* [Recorded data]:
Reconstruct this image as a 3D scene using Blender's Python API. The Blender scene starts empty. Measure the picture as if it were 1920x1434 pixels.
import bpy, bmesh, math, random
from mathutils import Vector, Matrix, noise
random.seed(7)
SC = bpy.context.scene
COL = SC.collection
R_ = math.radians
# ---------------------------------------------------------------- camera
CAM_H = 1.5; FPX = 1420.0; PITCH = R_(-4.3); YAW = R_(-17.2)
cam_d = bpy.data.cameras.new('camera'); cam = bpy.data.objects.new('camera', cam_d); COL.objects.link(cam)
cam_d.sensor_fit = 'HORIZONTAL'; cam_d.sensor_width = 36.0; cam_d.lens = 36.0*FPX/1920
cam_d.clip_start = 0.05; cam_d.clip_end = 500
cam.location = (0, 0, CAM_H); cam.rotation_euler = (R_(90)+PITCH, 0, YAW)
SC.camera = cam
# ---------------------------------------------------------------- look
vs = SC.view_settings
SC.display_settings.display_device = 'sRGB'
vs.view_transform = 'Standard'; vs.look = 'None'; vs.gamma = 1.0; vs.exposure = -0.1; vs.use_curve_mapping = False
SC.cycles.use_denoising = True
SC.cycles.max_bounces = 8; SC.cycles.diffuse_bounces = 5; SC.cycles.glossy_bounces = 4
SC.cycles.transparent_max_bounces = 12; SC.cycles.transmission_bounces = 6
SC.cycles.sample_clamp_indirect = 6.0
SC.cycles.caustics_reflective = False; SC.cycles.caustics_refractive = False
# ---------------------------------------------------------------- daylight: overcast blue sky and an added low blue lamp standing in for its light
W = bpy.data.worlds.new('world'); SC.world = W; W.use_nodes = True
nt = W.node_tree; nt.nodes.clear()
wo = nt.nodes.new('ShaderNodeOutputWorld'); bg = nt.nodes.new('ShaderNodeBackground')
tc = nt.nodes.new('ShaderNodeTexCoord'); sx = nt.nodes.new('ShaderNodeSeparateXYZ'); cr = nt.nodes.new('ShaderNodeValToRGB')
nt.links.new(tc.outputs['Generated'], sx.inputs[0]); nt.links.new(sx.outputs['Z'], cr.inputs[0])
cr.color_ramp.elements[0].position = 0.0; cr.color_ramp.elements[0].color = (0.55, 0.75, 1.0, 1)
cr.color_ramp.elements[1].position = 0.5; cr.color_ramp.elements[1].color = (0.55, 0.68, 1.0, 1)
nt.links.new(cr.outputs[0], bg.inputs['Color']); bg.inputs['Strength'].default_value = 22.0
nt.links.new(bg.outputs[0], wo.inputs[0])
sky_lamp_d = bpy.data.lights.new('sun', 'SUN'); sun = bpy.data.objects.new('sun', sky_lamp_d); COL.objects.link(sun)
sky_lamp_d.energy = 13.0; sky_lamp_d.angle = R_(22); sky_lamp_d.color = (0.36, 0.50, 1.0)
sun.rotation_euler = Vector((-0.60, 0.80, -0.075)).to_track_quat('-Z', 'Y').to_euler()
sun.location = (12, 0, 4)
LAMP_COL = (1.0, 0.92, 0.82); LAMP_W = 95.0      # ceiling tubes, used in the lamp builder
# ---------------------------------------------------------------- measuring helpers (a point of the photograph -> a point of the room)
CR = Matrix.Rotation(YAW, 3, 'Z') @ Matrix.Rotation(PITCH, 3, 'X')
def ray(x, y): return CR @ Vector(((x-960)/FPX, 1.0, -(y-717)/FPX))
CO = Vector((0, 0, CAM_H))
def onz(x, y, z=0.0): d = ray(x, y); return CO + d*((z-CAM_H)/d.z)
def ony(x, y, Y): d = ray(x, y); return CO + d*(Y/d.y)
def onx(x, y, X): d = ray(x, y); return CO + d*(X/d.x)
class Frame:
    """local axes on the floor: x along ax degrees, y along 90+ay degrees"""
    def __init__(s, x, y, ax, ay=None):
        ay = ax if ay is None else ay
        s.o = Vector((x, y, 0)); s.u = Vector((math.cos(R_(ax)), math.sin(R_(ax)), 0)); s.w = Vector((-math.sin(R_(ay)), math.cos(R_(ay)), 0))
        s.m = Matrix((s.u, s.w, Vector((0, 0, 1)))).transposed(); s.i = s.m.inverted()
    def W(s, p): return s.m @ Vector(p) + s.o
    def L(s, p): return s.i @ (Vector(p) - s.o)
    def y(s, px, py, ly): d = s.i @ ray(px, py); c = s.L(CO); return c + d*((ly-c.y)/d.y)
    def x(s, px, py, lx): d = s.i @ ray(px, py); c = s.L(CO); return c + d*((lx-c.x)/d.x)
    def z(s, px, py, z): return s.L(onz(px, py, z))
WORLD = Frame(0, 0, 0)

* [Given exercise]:
Please reproduce each line exactly as written.

* [Reply to the exercise]:
Reconstruct this image as a 3D scene using Blender's Python API. The Blender scene starts empty. Measure the picture as if it were 1920x1434 pixels.
import bpy, bmesh, math, random
from mathutils import Vector, Matrix, noise
random.seed(7)
SC = bpy.context.scene
COL = SC.collection
R_ = math.radians
# ---------------------------------------------------------------- camera
CAM_H = 1.5; FPX = 1420.0; PITCH = R_(-4.3); YAW = R_(-17.2)
cam_d = bpy.data.cameras.new('camera'); cam = bpy.data.objects.new('camera', cam_d); COL.objects.link(cam)
cam_d.sensor_fit = 'HORIZONTAL'; cam_d.sensor_width = 36.0; cam_d.lens = 36.0*FPX/1920
cam_d.clip_start = 0.05; cam_d.clip_end = 500
cam.location = (0, 0, CAM_H); cam.rotation_euler = (R_(90)+PITCH, 0, YAW)
SC.camera = cam
# ---------------------------------------------------------------- look
vs = SC.view_settings
SC.display_settings.display_device = 'sRGB'
vs.view_transform = 'Standard'; vs.look = 'None'; vs.gamma = 1.0; vs.exposure = -0.1; vs.use_curve_mapping = False
SC.cycles.use_denoising = True
SC.cycles.max_bounces = 8; SC.cycles.diffuse_bounces = 5; SC.cycles.glossy_bounces = 4
SC.cycles.transparent_max_bounces = 12; SC.cycles.transmission_bounces = 6
SC.cycles.sample_clamp_indirect = 6.0
SC.cycles.caustics_reflective = False; SC.cycles.caustics_refractive = False
# ---------------------------------------------------------------- daylight: overcast blue sky and an added low blue lamp standing in for its light
W = bpy.data.worlds.new('world'); SC.world = W; W.use_nodes = True
nt = W.node_tree; nt.nodes.clear()
wo = nt.nodes.new('ShaderNodeOutputWorld'); bg = nt.nodes.new('ShaderNodeBackground')
tc = nt.nodes.new('ShaderNodeTexCoord'); sx = nt.nodes.new('ShaderNodeSeparateXYZ'); cr = nt.nodes.new('ShaderNodeValToRGB')
nt.links.new(tc.outputs['Generated'], sx.inputs[0]); nt.links.new(sx.outputs['Z'], cr.inputs[0])
cr.color_ramp.elements[0].position = 0.0; cr.color_ramp.elements[0].color = (0.55, 0.75, 1.0, 1)
cr.color_ramp.elements[1].position = 0.5; cr.color_ramp.elements[1].color = (0.55, 0.68, 1.0, 1)
nt.links.new(cr.outputs[0], bg.inputs['Color']); bg.inputs['Strength'].default_value = 22.0
nt.links.new(bg.outputs[0], wo.inputs[0])
sky_lamp_d = bpy.data.lights.new('sun', 'SUN'); sun = bpy.data.objects.new('sun', sky_lamp_d); COL.objects.link(sun)
sky_lamp_d.energy = 13.0; sky_lamp_d.angle = R_(22); sky_lamp_d.color = (0.36, 0.50, 1.0)
sun.rotation_euler = Vector((-0.60, 0.80, -0.075)).to_track_quat('-Z', 'Y').to_euler()
sun.location = (12, 0, 4)
LAMP_COL = (1.0, 0.92, 0.82); LAMP_W = 95.0      # ceiling tubes, used in the lamp builder
# ---------------------------------------------------------------- measuring helpers (a point of the photograph -> a point of the room)
CR = Matrix.Rotation(YAW, 3, 'Z') @ Matrix.Rotation(PITCH, 3, 'X')
def ray(x, y): return CR @ Vector(((x-960)/FPX, 1.0, -(y-717)/FPX))
CO = Vector((0, 0, CAM_H))
def onz(x, y, z=0.0): d = ray(x, y); return CO + d*((z-CAM_H)/d.z)
def ony(x, y, Y): d = ray(x, y); return CO + d*(Y/d.y)
def onx(x, y, X): d = ray(x, y); return CO + d*(X/d.x)
class Frame:
    """local axes on the floor: x along ax degrees, y along 90+ay degrees"""
    def __init__(s, x, y, ax, ay=None):
        ay = ax if ay is None else ay
        s.o = Vector((x, y, 0)); s.u = Vector((math.cos(R_(ax)), math.sin(R_(ax)), 0)); s.w = Vector((-math.sin(R_(ay)), math.cos(R_(ay)), 0))
        s.m = Matrix((s.u, s.w, Vector((0, 0, 1)))).transposed(); s.i = s.m.inverted()
    def W(s, p): return s.m @ Vector(p) + s.o
    def L(s, p): return s.i @ (Vector(p) - s.o)
    def y(s, px, py, ly): d = s.i @ ray(px, py); c = s.L(CO); return c + d*((ly-c.y)/d.y)
    def x(s, px, py, lx): d = s.i @ ray(px, py); c = s.L(CO); return c + d*((lx-c.x)/d.x)
    def z(s, px, py, z): return s.L(onz(px, py, z))
WORLD = Frame(0, 0, 0)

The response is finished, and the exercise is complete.